Steam’s HTC Vive Sucks: Here’s Why



It’s not the hardware. It’s not the fact that a year after release, there are still only novelty games worth playing. It’s the Steam VR service itself, which NEVER WORKS. The ‘compositor is not fullscreen’ bug is omnipresent, popping up with a link to fix the issue which does. not. work. This is something which should have been patched months ago, but Steam VR is too busy pushing out unit breaking updates every other week to bother to fix what they’ve previously broken.

Every time you use the HTC Vive it’s a magical journey into what they’ve screwed up this time. Is one of my controllers in need of a firmware update? How about my tracking stations? Will I need to find the controller cord and plug my controllers in to have a chat with the PC? Will one of the tracking stations just not track? Or will the compositor remain firmly not fullscreen, screwing the entire system into complete uselessness?

The compositor is not fullscreen bug most often appears when the Vive has been activated before Steam VR. So deactivating the entire unit by quitting Steam VR sometimes fixes it. But the Vive software should not be this fundamentally buggy and broken a full year after it was first released.

This is some early access, alpha testing BS. The hardware of the Vive is being let down by shoddy software. It shouldn’t break in some new and interesting way every time you try to play it. It should be like every other piece of gaming equipment, be it console or PC. You turn the damn thing on, you open your game, you play. You shouldn’t be worried about synchronizing the software of five different pieces of hardware plus whatever nonsense the developers have decided to patch your insanity into oblivion.

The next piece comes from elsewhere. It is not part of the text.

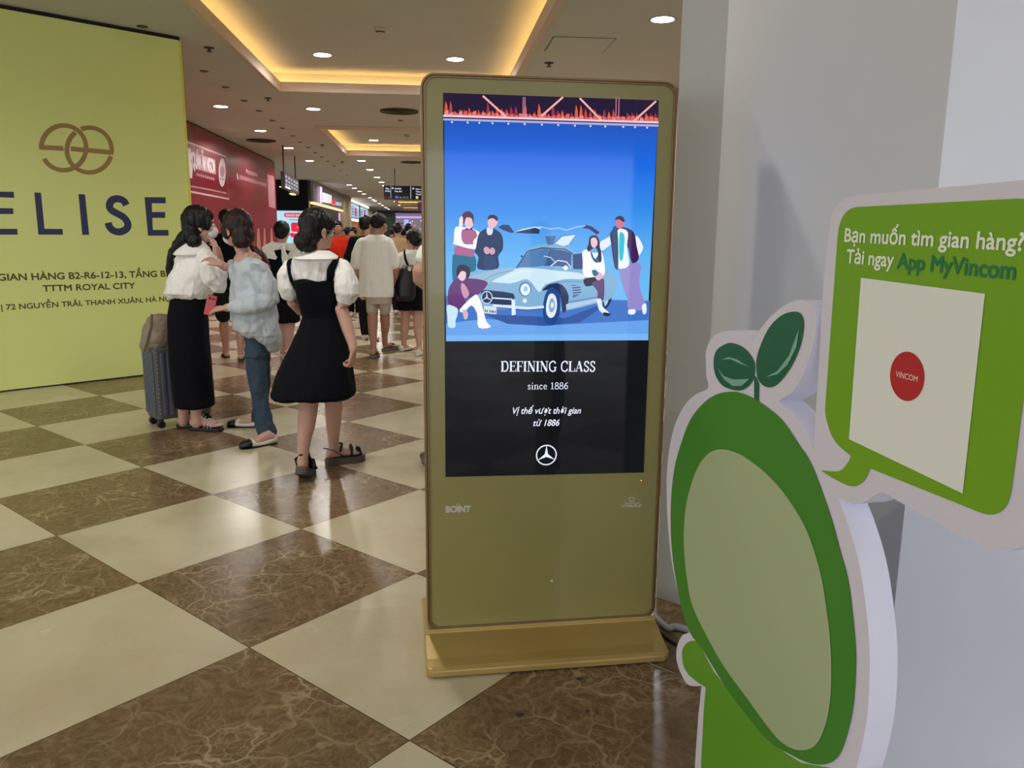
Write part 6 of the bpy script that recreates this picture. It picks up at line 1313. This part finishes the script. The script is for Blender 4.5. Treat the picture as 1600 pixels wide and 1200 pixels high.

I played my Vive an hour ago. When I tried to restart it now, I have the following issues:\

Compositor not fullscreen (not fixable in the normal way.)

Headset needs updated drivers.

Controllers not paired.

Base stations not detected.

The VIVE is like a computer which takes itself apart when your back is turned then sits there and smirks while you try to make it even slightly usable. This sucks. It sucks. And Steam’s attitude to the people who laid out a grand or two for this piece of machinery which mostly comes in handy for pretending to hit glowing orbs, sucks.